> _Challenge_:
Begin with the first line of the material and write out each line exactly, ending with the line that contains "scene.camera = cam". Pictures are not part of the copy.

> _Source excerpt_:
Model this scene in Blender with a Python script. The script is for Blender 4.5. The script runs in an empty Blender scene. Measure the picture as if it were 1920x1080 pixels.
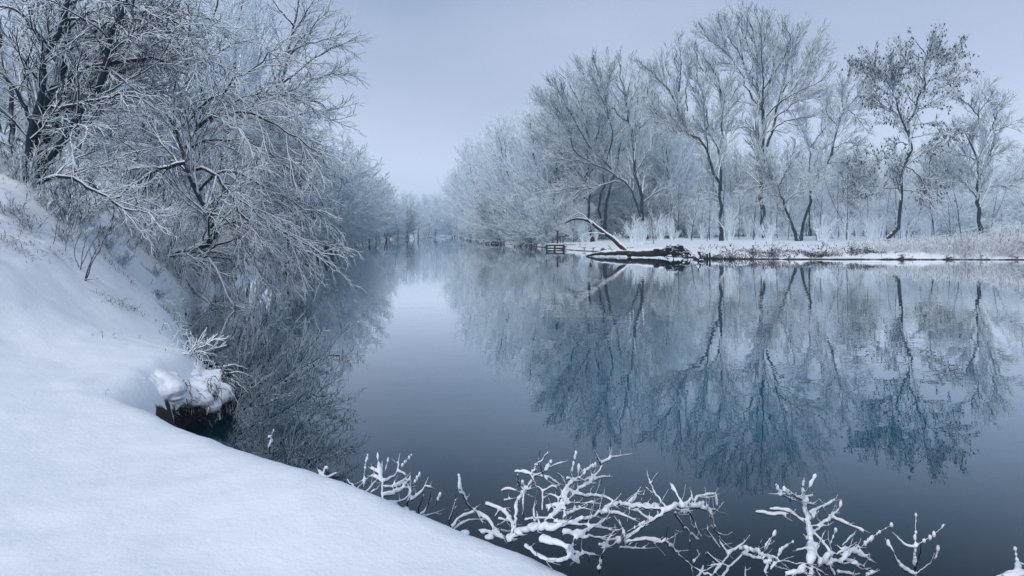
import bpy, math, random
import numpy as np

# ------------------------------------------------------------------ camera, sky, sun, exposure
scene = bpy.context.scene
COL = scene.collection
F, HY, H = 1251.0, 438.0, 2.0            # focal length in photo pixels, horizon row, eye height over the water

cam_data = bpy.data.cameras.new("camera")
cam_data.sensor_width = 36.0
cam_data.lens = 36.0 * F / 1920.0
cam_data.shift_y = -(540.0 - HY) / 1920.0
cam_data.clip_start = 0.05
cam_data.clip_end = 4000.0
cam = bpy.data.objects.new("camera", cam_data)
COL.objects.link(cam)
cam.location = (0, 0, H)
cam.rotation_euler = (math.radians(90), 0, 0)
scene.camera = cam

SUN_EL, SUN_AZ = math.radians(40), math.radians(205)
world = bpy.data.worlds.new("World")
scene.world = world
world.use_nodes = True
nt = world.node_tree
nt.nodes.clear()
w_out = nt.nodes.new("ShaderNodeOutputWorld")
w_bg = nt.nodes.new("ShaderNodeBackground")
w_sky = nt.nodes.new("ShaderNodeTexSky")
w_sky.sky_type = 'NISHITA'
w_sky.sun_disc = False
w_sky.sun_elevation = SUN_EL
w_sky.sun_rotation = SUN_AZ
w_tc = nt.nodes.new("ShaderNodeTexCoord")
w_sep = nt.nodes.new("ShaderNodeSeparateXYZ")
w_map = nt.nodes.new("ShaderNodeMapRange")
w_map.inputs[1].default_value = 0.0
w_map.inputs[2].default_value = 0.50
w_noise = nt.nodes.new("ShaderNodeTexNoise")
w_noise.inputs["Scale"].default_value = 1.6
w_noise.inputs["Detail"].default_value = 3.0
w_noise.inputs["Roughness"].default_value = 0.45
w_mp = nt.nodes.new("ShaderNodeMapping")
w_mp.inputs["Scale"].default_value = (1.0, 1.0, 2.6)
w_addn = nt.nodes.new("ShaderNodeMath"); w_addn.operation = 'MULTIPLY_ADD'
w_addn.inputs[1].default_value = 0.9
w_add2 = nt.nodes.new("ShaderNodeMath"); w_add2.operation = 'ADD'
w_sub = nt.nodes.new("ShaderNodeMath"); w_sub.operation = 'SUBTRACT'; w_sub.inputs[1].default_value = 0.45
w_ramp = nt.nodes.new("ShaderNodeValToRGB")
w_ramp.color_ramp.elements[0].position = 0.0
w_ramp.color_ramp.elements[0].color = (0.458, 0.486, 0.596, 1)
w_ramp.color_ramp.elements[1].position = 1.0
w_ramp.color_ramp.elements[1].color = (0.140, 0.190, 0.272, 1)
w_el = w_ramp.color_ramp.elements.new(0.62)
w_el.color = (0.275, 0.305, 0.405, 1)
w_mul = nt.nodes.new("ShaderNodeVectorMath"); w_mul.operation = 'SCALE'; w_mul.inputs[3].default_value = 10.0
w_mix = nt.nodes.new("ShaderNodeMix"); w_mix.data_type = 'RGBA'
w_mix.inputs[0].default_value = 0.93
L = nt.links.new
L(w_tc.outputs["Generated"], w_sep.inputs[0])
L(w_sep.outputs["Z"], w_map.inputs[0])
L(w_tc.outputs["Generated"], w_mp.inputs[0])
L(w_mp.outputs[0], w_noise.inputs["Vector"])
L(w_noise.outputs[0], w_sub.inputs[0])
L(w_sub.outputs[0], w_addn.inputs[0])
L(w_map.outputs[0], w_addn.inputs[2])
L(w_addn.outputs[0], w_ramp.inputs[0])
L(w_ramp.outputs[0], w_mul.inputs[0])
L(w_sky.outputs[0], w_mix.inputs[6])
L(w_mul.outputs[0], w_mix.inputs[7])
L(w_mix.outputs[2], w_bg.inputs[0])
w_bg.inputs[1].default_value = 0.148
L(w_bg.outputs[0], w_out.inputs[0])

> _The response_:
Model this scene in Blender with a Python script. The script is for Blender 4.5. The script runs in an empty Blender scene. Measure the picture as if it were 1920x1080 pixels.
import bpy, math, random
import numpy as np

# ------------------------------------------------------------------ camera, sky, sun, exposure
scene = bpy.context.scene
COL = scene.collection
F, HY, H = 1251.0, 438.0, 2.0            # focal length in photo pixels, horizon row, eye height over the water

cam_data = bpy.data.cameras.new("camera")
cam_data.sensor_width = 36.0
cam_data.lens = 36.0 * F / 1920.0
cam_data.shift_y = -(540.0 - HY) / 1920.0
cam_data.clip_start = 0.05
cam_data.clip_end = 4000.0
cam = bpy.data.objects.new("camera", cam_data)
COL.objects.link(cam)
cam.location = (0, 0, H)
cam.rotation_euler = (math.radians(90), 0, 0)
scene.camera = cam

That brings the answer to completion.